Lamentavelmente, há setores da esquerda combativa latino-americana que consideram possível influenciar o chavismo ou o MAS de Evo Morales a partir de “apoio crítico”. Uma clara delimitação política não está oposta, ao contrário, à possibilidade de desenvolver ações unitárias e de frente única diante da ofensiva reacionária e pelas necessidades mais sentidas pelos setores operários e populares, mesmo que estes mantenham expectativas nesses governos. A frente única, como Lenin e Trotsky entendiam – “golpear juntos, marchar separados” –, supõe a independência política. Esta seria a melhor forma, além de tudo, de ajudar a avançar o “processo social” (a luta e a experiência política das massas). Podem ser propostas boas consignas de mobilização, mas sem defender intransigentemente a independência política corre-se o risco de terminar como impotentes “conselheiros de esquerda” do chavismo ou do MAS.

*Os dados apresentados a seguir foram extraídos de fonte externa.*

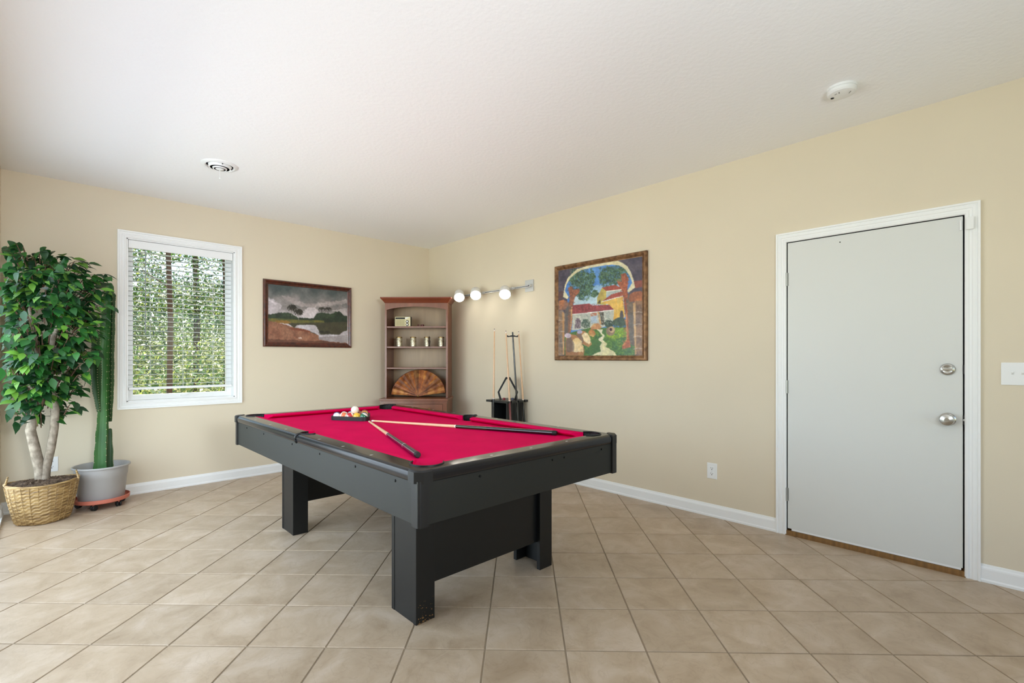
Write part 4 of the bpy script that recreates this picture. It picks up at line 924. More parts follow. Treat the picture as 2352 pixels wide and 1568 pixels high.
class Paint:
    def __init__(s, nu, nv, quad):
        """quad: reference px of TL,TR,BR,BL of the picture's surface, used as drawing coordinates (true perspective removed)"""
        u, v = np.meshgrid(np.linspace(0, 1, nu), np.linspace(0, 1, nv)); src = [(0, 0), (1, 0), (1, 1), (0, 1)]
        A = []; b = []
        for (a, c), (x, y) in zip(src, quad): A += [[a, c, 1, 0, 0, 0, -a*x, -c*x], [0, 0, 0, a, c, 1, -a*y, -c*y]]; b += [x, y]
        h = np.linalg.solve(np.array(A, float), np.array(b, float)); w_ = h[6]*u+h[7]*v+1
        s.X = (h[0]*u+h[1]*v+h[2])/w_; s.Y = (h[3]*u+h[4]*v+h[5])/w_; s.C = np.zeros(u.shape+(3,)); s.nu, s.nv = nu, nv; s.seed = 11
    def put(s, m, col, col2=None, ns=0.01, jit=0.10, alpha=1.0):
        s.seed += 5; f = fbm(s.X, s.Y, ns, s.seed)
        c = np.array(col, float); k = np.clip((f-.3)/.4, 0, 1)[..., None]
        t = c*(1-k)+np.array(col2 if col2 else col, float)*k; t = t*(1+jit*(fbm(s.X, s.Y, ns*5, s.seed+2)-.5)*2)[..., None]
        a = np.asarray(m, float)[..., None]*alpha; s.C = s.C*(1-a)+t*a
    def poly(s, pts, col, col2=None, rag=0, ns=0.01, jit=.1, alpha=1.0):
        X, Y = s.X, s.Y
        if rag: X = X+(fbm(X, Y, .03, 5)-.5)*rag*2; Y = Y+(fbm(Y, X, .03, 9)-.5)*rag*2
        s.put(pip(X, Y, pts), col, col2, ns, jit, alpha)
    def blob(s, cx, cy, rx, ry, col, col2=None, rag=.5, thr=None, ns=.02, jit=.15, fs=.02):
        d = ((s.X-cx)/rx)**2+((s.Y-cy)/ry)**2; s.put(d < 1-rag+rag*2*(fbm(s.X, s.Y, fs, int(cx+cy))-.25), col, col2, ns, jit)
    def line(s, pts, w_, col, col2=None):
        m = np.zeros(s.X.shape, bool)
        for (x1, y1), (x2, y2) in zip(pts[:-1], pts[1:]):
            L = (x2-x1)**2+(y2-y1)**2+1e-9; t = np.clip(((s.X-x1)*(x2-x1)+(s.Y-y1)*(y2-y1))/L, 0, 1)
            m |= (s.X-x1-t*(x2-x1))**2+(s.Y-y1-t*(y2-y1))**2 < (w_/2)**2
        s.put(m, col, col2, .02, .1)
    def strokes(s, pts, cols, n, ln=26, wd=7, seed=1):
        r = random.Random(seed); xs = [p[0] for p in pts]; ys = [p[1] for p in pts]; k = 0
        m = np.zeros(s.X.shape, bool)
        while k < n:
            x, y = r.uniform(min(xs), max(xs)), r.uniform(min(ys), max(ys)); k += 1
            if not pip(np.array([x]), np.array([y]), pts)[0]: continue
            a = r.uniform(0, PI); d = (math.cos(a)*ln*r.uniform(.4, 1)/2, math.sin(a)*ln*r.uniform(.4, 1)/2); L = d[0]**2+d[1]**2
            sl = (np.abs(s.X-x) < ln) & (np.abs(s.Y-y) < ln); dx, dy = s.X[sl]-x, s.Y[sl]-y; t = np.clip((dx*d[0]+dy*d[1])/L, -1, 1)
            hit = (dx-t*d[0])**2+(dy-t*d[1])**2 < (wd*r.uniform(.4, 1)/2)**2; c = np.array(r.choice(cols), float); q = s.C[sl]; q[hit] = q[hit]*.35+c*.65; s.C[sl] = q
    def build(s, name, to3, m, parent):
        nu, nv = s.nu, s.nv
        P_ = np.pad(s.C, ((1, 1), (1, 1), (0, 0)), 'edge'); s.C = .5*s.C + .125*(P_[:-2, 1:-1]+P_[2:, 1:-1]+P_[1:-1, :-2]+P_[1:-1, 2:])
        s.C = s.C*(1+.22*(fbm(s.X, s.Y, .035, 77)-.5))[..., None]
        vs = [tuple(to3(i/(nu-1), 1-j/(nv-1))) for j in range(nv) for i in range(nu)]
        inv = wm(parent).inverted(); vs = [tuple(inv @ Vector(v)) for v in vs]
        fs = [(j*nu+i, (j+1)*nu+i, (j+1)*nu+i+1, j*nu+i+1) for j in range(nv-1) for i in range(nu-1)]
        me = bpy.data.meshes.new(name); me.from_pydata(vs, [], fs)
        c = np.clip(s.C, 0, 255)/255.0; c = np.where(c <= .04045, c/12.92, ((c+.055)/1.055)**2.4).reshape(-1, 3)
        at = me.color_attributes.new('paint', 'FLOAT_COLOR', 'POINT'); at.data.foreach_set('color', np.concatenate([c, np.ones((len(c), 1))], 1).astype(np.float32).ravel())
        me.materials.append(m); o = bpy.data.objects.new(name, me); COL.objects.link(o); o.parent = parent; WORLDM[o.name] = wm(parent).copy(); return o
def picture_frame(mb, u0, v0, u1, v1, prof, to3):
    n = len(prof); cor = [(u0, v0, 1, 1), (u1, v0, -1, 1), (u1, v1, -1, -1), (u0, v1, 1, -1)]
    R_ = [[to3(u+sx*w_, v+sy*w_, d) for w_, d in prof] for u, v, sx, sy in cor]
    for a, b in ((0, 1), (1, 2), (2, 3), (3, 0)): mb.add(R_[a]+R_[b], [(i, (i+1) % n, n+(i+1) % n, n+i) for i in range(n)])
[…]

Na Argentina, a combinação entre a luta por desenvolver um sindicalismo classista, de esquerda, junto com o impulso à Frente de Izquierda y de los Trabajadores (FIT, pela sigla em espanhol) como polo de independência política dos trabalhadores, implica em assentar as bases de uma alternativa de classe. As lições das mais importantes experiências políticas latino-americanas e internacionais desempenham um papel não desprezível nessa construção. A intervenção prática – orgânica – na vida do movimento operário e da juventude, a ação política e a luta ideológica e cultural devem estar unidades por uma mesma paixão estratégica, nos âmbitos nacional e internacional: impulsionar a organização independente do movimento operário e de massas para que seja capaz de apresentar uma alternativa revolucionária à crise capitalista.
1 Emir Sader, “Restauración conservadora”, Página/12, 6/09/2014.

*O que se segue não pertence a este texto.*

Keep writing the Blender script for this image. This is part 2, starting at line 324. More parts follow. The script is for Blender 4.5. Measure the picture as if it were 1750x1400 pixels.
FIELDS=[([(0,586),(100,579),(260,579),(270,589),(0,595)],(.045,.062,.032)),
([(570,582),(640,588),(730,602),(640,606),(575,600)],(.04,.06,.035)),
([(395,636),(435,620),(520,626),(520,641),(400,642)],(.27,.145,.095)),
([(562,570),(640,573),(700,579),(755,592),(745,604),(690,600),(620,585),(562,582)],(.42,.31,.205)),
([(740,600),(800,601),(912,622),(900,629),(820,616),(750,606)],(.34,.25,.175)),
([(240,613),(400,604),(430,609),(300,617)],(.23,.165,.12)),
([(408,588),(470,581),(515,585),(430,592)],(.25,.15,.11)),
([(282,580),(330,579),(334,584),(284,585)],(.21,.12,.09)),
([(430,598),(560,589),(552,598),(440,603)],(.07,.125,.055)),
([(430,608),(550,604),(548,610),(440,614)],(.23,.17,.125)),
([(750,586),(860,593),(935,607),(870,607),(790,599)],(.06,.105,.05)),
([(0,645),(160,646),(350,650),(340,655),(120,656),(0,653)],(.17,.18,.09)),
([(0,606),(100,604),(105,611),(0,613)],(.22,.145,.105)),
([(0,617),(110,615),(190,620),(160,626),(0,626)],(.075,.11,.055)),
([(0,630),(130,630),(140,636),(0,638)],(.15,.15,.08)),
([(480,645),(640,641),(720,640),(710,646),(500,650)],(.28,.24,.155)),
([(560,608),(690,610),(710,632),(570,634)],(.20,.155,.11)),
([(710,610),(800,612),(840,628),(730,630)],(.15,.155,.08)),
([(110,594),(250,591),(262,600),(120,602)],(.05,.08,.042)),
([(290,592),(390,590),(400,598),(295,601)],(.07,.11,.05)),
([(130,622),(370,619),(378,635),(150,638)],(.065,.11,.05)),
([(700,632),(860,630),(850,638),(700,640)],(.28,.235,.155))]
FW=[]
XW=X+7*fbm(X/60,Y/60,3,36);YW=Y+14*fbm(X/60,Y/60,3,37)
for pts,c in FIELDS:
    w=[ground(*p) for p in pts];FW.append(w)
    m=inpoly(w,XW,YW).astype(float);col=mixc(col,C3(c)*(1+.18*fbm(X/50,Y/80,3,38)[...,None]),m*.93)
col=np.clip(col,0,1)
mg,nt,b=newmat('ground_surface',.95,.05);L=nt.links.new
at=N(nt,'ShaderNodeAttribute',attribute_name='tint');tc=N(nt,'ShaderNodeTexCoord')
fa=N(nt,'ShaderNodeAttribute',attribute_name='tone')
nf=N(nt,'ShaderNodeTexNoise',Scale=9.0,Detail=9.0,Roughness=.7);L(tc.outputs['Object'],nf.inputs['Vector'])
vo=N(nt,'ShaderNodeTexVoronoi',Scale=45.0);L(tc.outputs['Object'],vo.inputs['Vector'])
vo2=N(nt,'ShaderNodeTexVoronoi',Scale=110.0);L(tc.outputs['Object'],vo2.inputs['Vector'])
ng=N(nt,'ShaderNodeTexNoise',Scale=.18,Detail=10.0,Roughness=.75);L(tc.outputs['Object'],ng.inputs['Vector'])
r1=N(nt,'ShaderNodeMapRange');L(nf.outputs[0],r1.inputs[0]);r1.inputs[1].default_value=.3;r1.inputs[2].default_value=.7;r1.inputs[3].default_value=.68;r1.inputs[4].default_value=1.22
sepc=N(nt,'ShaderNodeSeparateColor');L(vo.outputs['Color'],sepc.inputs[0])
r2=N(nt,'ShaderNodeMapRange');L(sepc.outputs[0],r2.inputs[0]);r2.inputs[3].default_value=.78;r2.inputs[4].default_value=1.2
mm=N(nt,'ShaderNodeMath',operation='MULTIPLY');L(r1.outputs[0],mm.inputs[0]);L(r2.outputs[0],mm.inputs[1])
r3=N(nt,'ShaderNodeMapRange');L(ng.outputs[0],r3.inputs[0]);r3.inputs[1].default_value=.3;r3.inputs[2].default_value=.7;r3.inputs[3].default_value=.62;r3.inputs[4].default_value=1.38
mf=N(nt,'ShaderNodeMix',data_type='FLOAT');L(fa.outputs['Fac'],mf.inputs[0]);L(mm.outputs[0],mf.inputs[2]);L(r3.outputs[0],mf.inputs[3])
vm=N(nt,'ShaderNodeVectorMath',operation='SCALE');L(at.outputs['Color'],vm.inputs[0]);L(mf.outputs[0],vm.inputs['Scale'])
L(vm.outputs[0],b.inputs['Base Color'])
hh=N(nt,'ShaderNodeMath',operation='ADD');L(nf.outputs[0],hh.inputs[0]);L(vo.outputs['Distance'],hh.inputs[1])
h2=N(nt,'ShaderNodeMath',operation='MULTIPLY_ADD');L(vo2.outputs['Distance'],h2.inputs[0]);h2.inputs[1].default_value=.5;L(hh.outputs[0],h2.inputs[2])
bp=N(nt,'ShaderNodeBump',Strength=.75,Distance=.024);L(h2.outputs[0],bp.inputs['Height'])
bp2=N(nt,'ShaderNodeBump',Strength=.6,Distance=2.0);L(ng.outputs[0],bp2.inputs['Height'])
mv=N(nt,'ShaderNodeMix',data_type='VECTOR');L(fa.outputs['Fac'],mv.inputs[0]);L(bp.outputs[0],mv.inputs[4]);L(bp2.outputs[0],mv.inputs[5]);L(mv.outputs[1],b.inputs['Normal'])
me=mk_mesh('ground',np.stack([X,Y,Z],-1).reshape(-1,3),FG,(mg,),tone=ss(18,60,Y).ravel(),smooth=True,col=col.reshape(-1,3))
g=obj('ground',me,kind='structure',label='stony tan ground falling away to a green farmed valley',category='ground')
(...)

2 Título de um livro de Martín Rodríguez. Orden y progresismo. Los años kirchneristas, publicado por Emecé. Ver comentário de Fernando Rosso e Juan Dal Maso no blog Los galos de Asterix.
3 Este raciocínio é de Oscar Ozlak. Ver La formación del Estado argentino, Buenos Aires, Planeta, 1999, pp. 27 e ss.
4 Leon Trotsky. “La Situación Mundial”, em Naturaleza y dinámica del capitalismo y la economía de transición (compilación), Buenos Aires, CEIP León Trotsky. 1999, pp. 31 e ss.
5 Antonio Gramsci utiliza esta categoria em várias notas dos Cuadernos de la Cárcel, como “Punto para un ensayo crítico sobre las dos Historias de Croce: Italia y Europa”; “La concepción del estado según la productividad (función) de las clases sociales”.
6 Ver Juan Dal Maso e Fernando Rosso, “Revolución pasiva, revolución permanente y hegemonía”, Ideas de Izquierda 13, setembro, 2014.
7 Espacio Carta Abierta é um grupo de intelectuais argentinos (kirchneristas) formado em 2008 perante a crise do governo Cristina Kirchner com o agronegócio em torno das retenções financeiras dos produtos agrícolas. Mediante “cartas abertas” esses intelectuais fazem pronunciamentos, interpretações, debates e posicionamentos diante da realidade nacional, criando base intelectual de apoio ao kirchnerismo.
8 Do pomposamente denominado Seminario por la Emancipación y la igualdad, de 12 a 14 de março, com a participação de expressivas figuras intelectuais e políticas da América Latina e da Europa.